Pictures excluded, return the lines below from the first through the line holding "1.214)], 0.0009, M_cord, bl, 6)".

begin

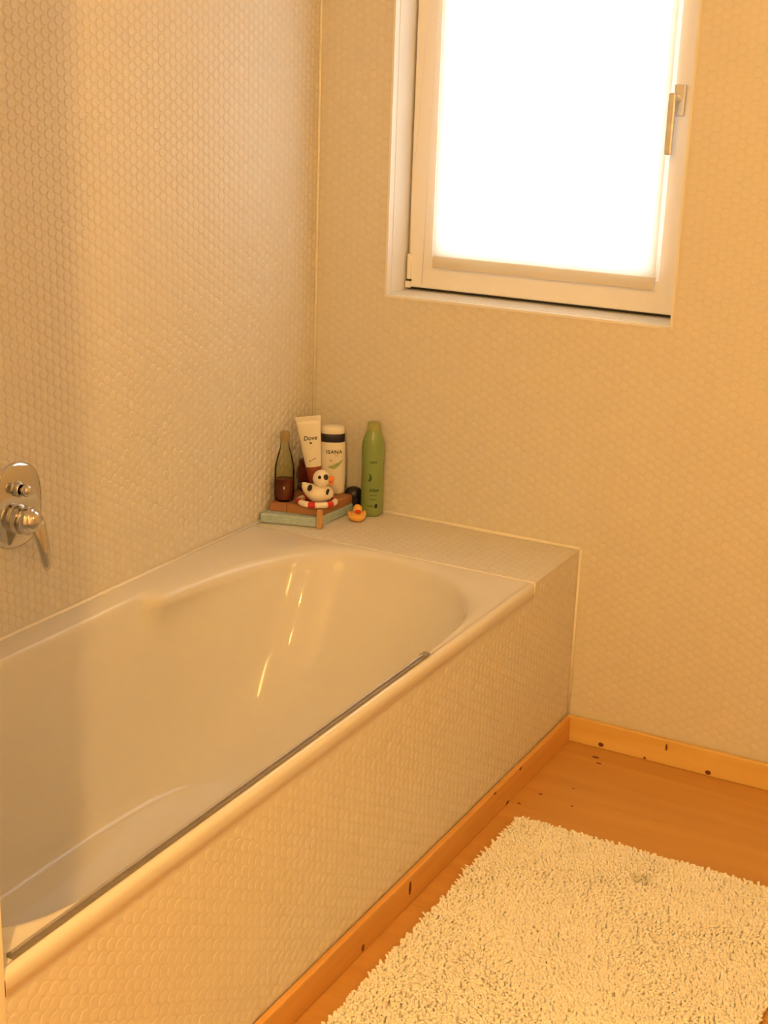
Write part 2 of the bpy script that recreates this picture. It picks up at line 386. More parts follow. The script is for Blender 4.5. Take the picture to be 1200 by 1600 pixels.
hd = boxes('handle_plate', [(0.908, 0.936, FY-0.012, FY-0.0001, 1.592, 1.664)], M_alu, win, bevel=0.003)
tube('handle_neck', [(0.920, FY-0.011, 1.632), (0.920, FY-0.035, 1.632), (0.920, FY-0.050, 1.632)], 0.009, M_alu, hd, 14)
boxes('handle_lever', [(0.911, 0.929, FY-0.060, FY-0.047, 1.505, 1.645)], M_alu, hd, bevel=0.004)

# roller blind hung in front of the sash
bl = empty('roller_blind', (0, 0, 0), 'cream fabric roller blind drawn down in front of the bright window', 'blind')
BY = 0.084; BX0, BX1, BZ0 = 0.303, 0.9030, 1.214
V, F = [], []
for j in range(25):
    z = BZ0 + (SZ1-0.06-BZ0)*j/24
    for i in range(9):
        V.append((BX0+(BX1-BX0)*i/8, BY, z))
for j in range(24):
    for i in range(8): F.append((j*9+i, j*9+i+1, (j+1)*9+i+1, (j+1)*9+i))
mk('fabric', V, F, M_blind, bl)
boxes('hem', [(BX0, BX1, BY-0.004, BY+0.004, 1.184, BZ0)], M_blind, bl, bevel=0.0015)
boxes('cassette', [(BX0-0.01, BX1+0.01, BY-0.026, FY-0.0005, SZ1-0.062, SZ1-0.005)], M_pvc, bl, bevel=0.006)
tube('guide_cord', [(0.291, BY+0.006, SZ1-0.06), (0.281, BY+0.006, 1.6), (0.270, BY+0.006, 1.135)], 0.0009, M_cord, bl, 6)
tube('pull_cord', [(0.2985, BY+0.008, SZ1-0.06), (0.258, BY+0.008, 1.80), (0.229, FY-0.004, 1.36), (0.229, FY-0.004, 1.214)], 0.0009, M_cord, bl, 6)

# ------------------------------------------------------------------ bathtub
tub = empty('bathtub', (0, 0, 0), 'white built-in bathtub with rounded sloping end below the window', 'bathtub')
TX0, TX1, TY0, TY1 = 0.002, 0.800, -2.1005, -0.3035
NP = 200
cx, cy = 0.43, -1.15
def catmull(P, n):
    P = [Vector(p) for p in P]; out = []; m = len(P)
    for i in range(m):
        p0, p1, p2, p3 = P[i-1], P[i], P[(i+1) % m], P[(i+2) % m]
        for k in range(n):
            t = k/n
            out.append(0.5*((2*p1)+(-p0+p2)*t+(2*p0-5*p1+4*p2-p3)*t*t+(-p0+3*p1-3*p2+p3)*t**3))
    return out
def by_angle(poly):
    """radius of a star-shaped outline as seen from (cx, cy), NP samples"""
    pts = [(p[0]-cx, p[1]-cy) for p in poly]; out = []
    for k in range(NP):
        a = 2*PI*k/NP; dx, dy = math.cos(a), math.sin(a); best = 0
        for i in range(len(pts)):
            (x1, y1), (x2, y2) = pts[i], pts[(i+1) % len(pts)]
            ex, ey = x2-x1, y2-y1; den = dx*ey-dy*ex
            if abs(den) < 1e-12: continue
            t = (x1*ey-y1*ex)/den; s = (x1*dy-y1*dx)/den
            if t > 0 and -1e-9 <= s <= 1+1e-9: best = max(best, t)
        out.append((cx+best*dx, cy+best*dy))
    return out
# directions are taken towards points of the opening itself, so every ring shares one parametrisation
lip = [(0.080, -1.95), (0.080, -1.6), (0.080, -1.25), (0.080, -1.0), (0.0800, -0.90), (0.084, -0.872), (0.122, -0.848), (0.127, -0.80), (0.138, -0.68), (0.156, -0.57),
       (0.195, -0.46), (0.26, -0.378), (0.35, -0.335), (0.45, -0.330), (0.55, -0.352), (0.64, -0.405), (0.71, -0.490), (0.748, -0.60), (0.763, -0.75),
       (0.767, -1.0), (0.767, -1.4), (0.767, -1.75), (0.755, -1.90), (0.715, -2.00), (0.62, -2.045), (0.42, -2.05), (0.22, -2.045), (0.11, -2.01)]
flare = [(0.072, -1.95), (0.071, -1.6), (0.071, -1.25), (0.071, -1.0), (0.070, -0.90), (0.056, -0.80), (0.046, -0.70), (0.048, -0.60), (0.068, -0.50), (0.115, -0.425),
         (0.19, -0.358), (0.28, -0.322), (0.38, -0.3095), (0.48, -0.3095), (0.58, -0.325), (0.68, -0.375), (0.738, -0.455), (0.765, -0.56), (0.776, -0.70),
         (0.7785, -0.85), (0.779, -1.0), (0.779, -1.4), (0.779, -1.78), (0.768, -1.93), (0.73, -2.025), (0.62, -2.065), (0.42, -2.07), (0.22, -2.065), (0.09, -2.03)]
bot = [(0.215, -1.85), (0.200, -1.6), (0.195, -1.25), (0.205, -1.05), (0.235, -0.93), (0.30, -0.845), (0.38, -0.81), (0.48, -0.81), (0.56, -0.845), (0.62, -0.93),
       (0.645, -1.05), (0.655, -1.25), (0.65, -1.6), (0.64, -1.85), (0.58, -1.92), (0.42, -1.94), (0.28, -1.92)]
Lp = by_angle(catmull(lip, 8)); Fp = by_angle(catmull(flare, 8)); Bp = by_angle(catmull(bot, 8))
rect = by_angle([(TX0, TY0), (TX1-0.012, TY0), (TX1-0.012, TY1), (TX0, TY1)])
ZF = 0.10
for (px, py) in ((TX0, TY0), (TX1-0.012, TY0), (TX1-0.012, TY1), (TX0, TY1)):
    k = min(range(NP), key=lambda i: (rect[i][0]-px)**2+(rect[i][1]-py)**2); rect[k] = (px, py)
low = [q for q in lip if not (q[0] < 0.2 and -0.95 < q[1] < -0.5)]
low[4:4] = [(0.086, -0.90), (0.105, -0.75), (0.138, -0.60)]
Wp = by_angle(catmull(low, 8))
rings = []
rings.append([(x, y, H) for x, y in rect])
rings.append([(f[0], f[1], H) for f in Fp])
rings.append([(f[0]*.72+l[0]*.28, f[1]*.72+l[1]*.28, H-0.0012) for f, l in zip(Fp, Lp)])
rings.append([(f[0]*.3+l[0]*.7, f[1]*.3+l[1]*.7, H-0.0060) for f, l in zip(Fp, Lp)])
rings.append([(l[0], l[1], H-0.014) for l in Lp])
prof = [(0.02, 0.05), (0.05, 0.10), (0.11, 0.20), (0.18, 0.32), (0.26, 0.45), (0.35, 0.58), (0.45, 0.70), (0.56, 0.80), (0.68, 0.885), (0.80, 0.945), (0.90, 0.98), (1.0, 1.0)]
for hfr, vfr in prof:
    s_ = max(0.0, 1-vfr/0.16)
    Ls = [(l[0]*s_+w_[0]*(1-s_), l[1]*s_+w_[1]*(1-s_)) for l, w_ in zip(Lp, Wp)]
    rings.append([(l[0]*(1-hfr)+b[0]*hfr, l[1]*(1-hfr)+b[1]*hfr, (H-0.014)+(ZF-(H-0.014))*vfr) for l, b in zip(Ls, Bp)])
rings.append([(cx+(b[0]-cx)*0.5, cy+(b[1]-cy)*0.5, ZF-0.004) for b in Bp])
V, F = [], []
for r in rings: V += r
for i in range(len(rings)-1):
    for k in range(NP):
        k2 = (k+1) % NP; F.append((i*NP+k, i*NP+k2, (i+1)*NP+k2, (i+1)*NP+k))
V.append((cx, cy, ZF-0.006)); c0 = len(V)-1; l0 = (len(rings)-1)*NP
for k in range(NP): F.append((l0+k, l0+(k+1) % NP, c0))
shell = mk('basin', V, F, M_acryl, tub, True); fix_normals(shell)
# the flat rim needs its square corners, so the rim edge is a mesh of its own: rounded lip down the front
R_ = 0.013; V, F = [], []
lp = [(TX1-0.014, H)] + [(TX1-R_+R_*math.sin(a), H-R_+R_*math.cos(a)) for a in [PI/2*k/7 for k in range(8)]] + [(TX1, H-0.033), (TX1-0.004, H-0.035), (TX1-0.03, H-0.035)]
for (x, z) in lp: V += [(x, TY0, z), (x, TY1, z)]
for i in range(len(lp)-1): F.append((2*i, 2*i+1, 2*i+3, 2*i+2))
lipo = mk('rim_lip', V, F, M_acryl, tub, True); fix_normals(lipo)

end

* RESPONSE TO THE TASK:
Write part 2 of the bpy script that recreates this picture. It picks up at line 386. More parts follow. The script is for Blender 4.5. Take the picture to be 1200 by 1600 pixels.
hd = boxes('handle_plate', [(0.908, 0.936, FY-0.012, FY-0.0001, 1.592, 1.664)], M_alu, win, bevel=0.003)
tube('handle_neck', [(0.920, FY-0.011, 1.632), (0.920, FY-0.035, 1.632), (0.920, FY-0.050, 1.632)], 0.009, M_alu, hd, 14)
boxes('handle_lever', [(0.911, 0.929, FY-0.060, FY-0.047, 1.505, 1.645)], M_alu, hd, bevel=0.004)

# roller blind hung in front of the sash
bl = empty('roller_blind', (0, 0, 0), 'cream fabric roller blind drawn down in front of the bright window', 'blind')
BY = 0.084; BX0, BX1, BZ0 = 0.303, 0.9030, 1.214
V, F = [], []
for j in range(25):
    z = BZ0 + (SZ1-0.06-BZ0)*j/24
    for i in range(9):
        V.append((BX0+(BX1-BX0)*i/8, BY, z))
for j in range(24):
    for i in range(8): F.append((j*9+i, j*9+i+1, (j+1)*9+i+1, (j+1)*9+i))
mk('fabric', V, F, M_blind, bl)
boxes('hem', [(BX0, BX1, BY-0.004, BY+0.004, 1.184, BZ0)], M_blind, bl, bevel=0.0015)
boxes('cassette', [(BX0-0.01, BX1+0.01, BY-0.026, FY-0.0005, SZ1-0.062, SZ1-0.005)], M_pvc, bl, bevel=0.006)
tube('guide_cord', [(0.291, BY+0.006, SZ1-0.06), (0.281, BY+0.006, 1.6), (0.270, BY+0.006, 1.135)], 0.0009, M_cord, bl, 6)
tube('pull_cord', [(0.2985, BY+0.008, SZ1-0.06), (0.258, BY+0.008, 1.80), (0.229, FY-0.004, 1.36), (0.229, FY-0.004, 1.214)], 0.0009, M_cord, bl, 6)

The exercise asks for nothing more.